NSF has already taken action on some of the more straightforward concerns expressed by Augustine's panel, such as constructing an improved pier and a floating dock at Palmer Station to allow research and supply ships to avoid an underwater rock ledge and improved health conditions in the stations. Perhaps one of the more subtle, yet significant, changes now in effect are the strengthened requirements for scientific proposals, the next round of which are due this April. The report had recommended that NSF lean on Antarctic scientists to keep a sharper eye on the costs of instrumentation deployment and operation support by considering those costs in the review and selection of science projects. NSF took note and has included "pretty pointed" language about that, says Kelly Falkner, director of NSF's Office of Polar Programs, which includes USAP. It's not enough to think about the scientific requirements; NSF now instructs scientists to consider how well equipment will function in the field, how easily it can be deployed, and what its operational needs will be.

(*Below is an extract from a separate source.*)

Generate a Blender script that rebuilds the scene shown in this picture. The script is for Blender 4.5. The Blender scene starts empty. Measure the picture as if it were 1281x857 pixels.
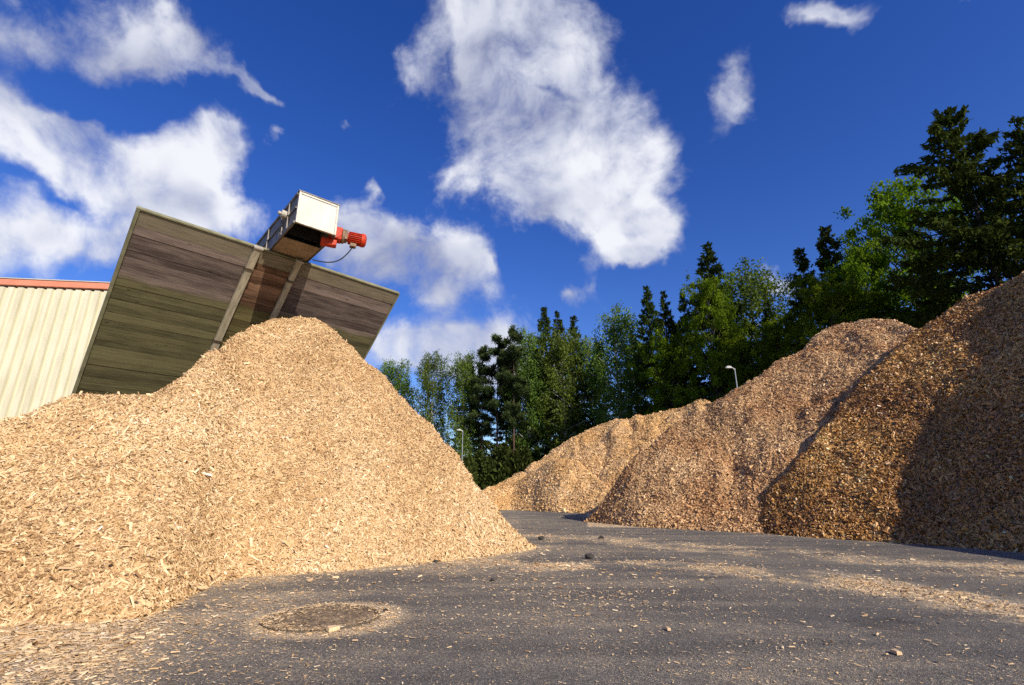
import bpy, math, random
import numpy as np
from mathutils import Vector, Matrix

R = np.random.default_rng(7)
random.seed(7)
scn = bpy.context.scene
COL = scn.collection
PI = math.pi

# ------------------------------------------------------------------ camera model (pixels are those of the 1281 x 857 photo)
F, CX, CY, HZ, H = 620.0, 640.5, 428.5, 618.0, 1.0
PITCH = math.atan((HZ - CY) / F)
CP, SP = math.cos(PITCH), math.sin(PITCH)
SUN_AZ, SUN_EL = math.radians(142.0), math.radians(29.5)      # azimuth clockwise from +Y
SUN = np.array([math.sin(SUN_AZ) * math.cos(SUN_EL), math.cos(SUN_AZ) * math.cos(SUN_EL), math.sin(SUN_EL)])

def ray(px, py):
    X, U = (px - CX) / F, (CY - py) / F
    return np.array([X, CP - U * SP, SP + U * CP])
def gnd(px, py, z=0.0):
    r = ray(px, py); t = (z - H) / r[2]
    return np.array([r[0] * t, r[1] * t, z])
def azel(px, py):
    r = ray(px, py)
    return math.atan2(r[0], r[1]), r[2] / math.hypot(r[0], r[1])
def at_dist(px, py, d):                 # point on the sight line at horizontal distance d
    r = ray(px, py); k = d / math.hypot(r[0], r[1])
    return np.array([r[0] * k, r[1] * k, H + r[2] * k])

# ------------------------------------------------------------------ object helpers
def tag(o, label=None, cat=None, group=None, kind=None):
    if label: o['label'] = label
    if cat: o['category'] = cat
    if group: o['group'] = group
    if kind: o['kind'] = kind
    return o
def empty(name, loc, label, cat, group=None, rz=0.0):
    o = bpy.data.objects.new(name, None); COL.objects.link(o)
    o.location = loc; o.rotation_euler = (0, 0, rz); o.empty_display_size = 0.3
    return tag(o, label, cat, group)
def link(name, me, mats, parent=None):
    o = bpy.data.objects.new(name, me); COL.objects.link(o)
    if not isinstance(mats, (list, tuple)): mats = [mats]
    if len(me.materials) == 0:
        for m in mats: me.materials.append(m)
    if parent: o.parent = parent
    return o
class MB:
    """collects vertices and faces (any polygon size); build() makes ONE mesh"""
    def __init__(s): s.v = []; s.f = []; s.t = []; s.m = []
    def add(s, vs, fs, tone=0.5, mi=0):
        b = len(s.v); s.v.extend([tuple(map(float, p)) for p in vs])
        for f in fs:
            s.f.append([b + i for i in f]); s.t.append(tone); s.m.append(mi)
    def box(s, lo, hi, tone=0.5, mi=0, M=None):
        (x0, y0, z0), (x1, y1, z1) = lo, hi
        vs = [(x0,y0,z0),(x1,y0,z0),(x1,y1,z0),(x0,y1,z0),(x0,y0,z1),(x1,y0,z1),(x1,y1,z1),(x0,y1,z1)]
        if M is not None: vs = [tuple(M @ Vector(p)) for p in vs]
        s.add(vs, [(3,2,1,0),(4,5,6,7),(0,1,5,4),(1,2,6,5),(2,3,7,6),(3,0,4,7)], tone, mi)
    def tube(s, pts, rads, n=8, tone=0.5, mi=0, cap=True):
        pts = [Vector(p) for p in pts]; rings = []
        for i, p in enumerate(pts):
            a = pts[max(i-1, 0)]; b = pts[min(i+1, len(pts)-1)]
            d = (b - a).normalized()
            x = d.cross(Vector((0, 0, 1)) if abs(d.z) < .9 else Vector((1, 0, 0))).normalized(); y = d.cross(x)
            rings.append([p + (x * math.cos(2*PI*k/n) + y * math.sin(2*PI*k/n)) * rads[i] for k in range(n)])
        vs = [q for r in rings for q in r]; fs = []
        for i in range(len(pts) - 1):
            for k in range(n):
                fs.append((i*n+k, i*n+(k+1) % n, (i+1)*n+(k+1) % n, (i+1)*n+k))
        if cap: fs += [tuple(range(n))[::-1], tuple(range((len(pts)-1)*n, len(pts)*n))]
        s.add(vs, fs, tone, mi)
    def build(s, name, mats, parent=None, smooth=False, bevel=0.0):
        me = bpy.data.meshes.new(name); me.from_pydata(s.v, [], s.f)
        a = me.attributes.new('tone', 'FLOAT', 'FACE'); a.data.foreach_set('value', np.array(s.t, np.float32))
        if any(s.m): me.polygons.foreach_set('material_index', np.array(s.m, np.int32))
        if smooth: me.polygons.foreach_set('use_smooth', np.ones(len(s.f), bool))
        me.validate(); me.update()
        o = link(name, me, mats, parent)
        if bevel:
            b = o.modifiers.new('bevel', 'BEVEL'); b.width = bevel; b.segments = 2; b.limit_method = 'ANGLE'
        return o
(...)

"It might take a little while to develop that [way of thinking] in the community, but there's a part of the community already on board," Falkner says. "Scientists are problem solvers."

The panelists had flagged other issues that fall somewhat out of NSF's sole purview, including the need to restore the U.S. icebreaker fleet to supply McMurdo and concerns over sufficient high-bandwidth communications from the continent, particularly with regard to data-intensive projects such as the IceCube Neutrino Observatory and the South Pole Telescope. In the first case, NSF replied that it is participating in an interagency effort led by the U.S. Coast Guard to determine overall U.S. needs for a new polar-class icebreaker. In the shorter term, Falkner says, the Coast Guard's cutter Polar Star (originally commissioned in 1976 and overhauled from 2010 to 2012) is on schedule to be ready to break through the ice for the 2013 to 2014 research season.

Augustine and the other panel members had many recommendations for upgrading and streamlining transportation, including using robotics technology for overland transport to the South Pole Station. NSF has embraced that proposal, which could potentially save $2 million annually by improving efficiency and doubling traverses. But implementing those plans rests on securing funding, which NSF's response notes will be included in a "future budget request."

Another recommendation was to reduce the size of the expensive-to-operate LC-130 fleet of ice-equipped aircraft from 10 to six; these aircraft are kept busy servicing the stations and ferrying scientists to research locations. One suggestion had been to build a compacted snow runway at the South Pole Station, to allow lighter wheeled aircraft to land—but that may prove to be more expensive in the long run, NSF's response notes. Similarly, a suggestion to build a compacted snow runway at McMurdo might prove unworkable due to climate change—seasonal warming over the last three seasons has made it difficult for wheeled aircraft to land there. For now, Falkner says, NSF will be working with the Department of Defense over the summer to determine how best to get moving.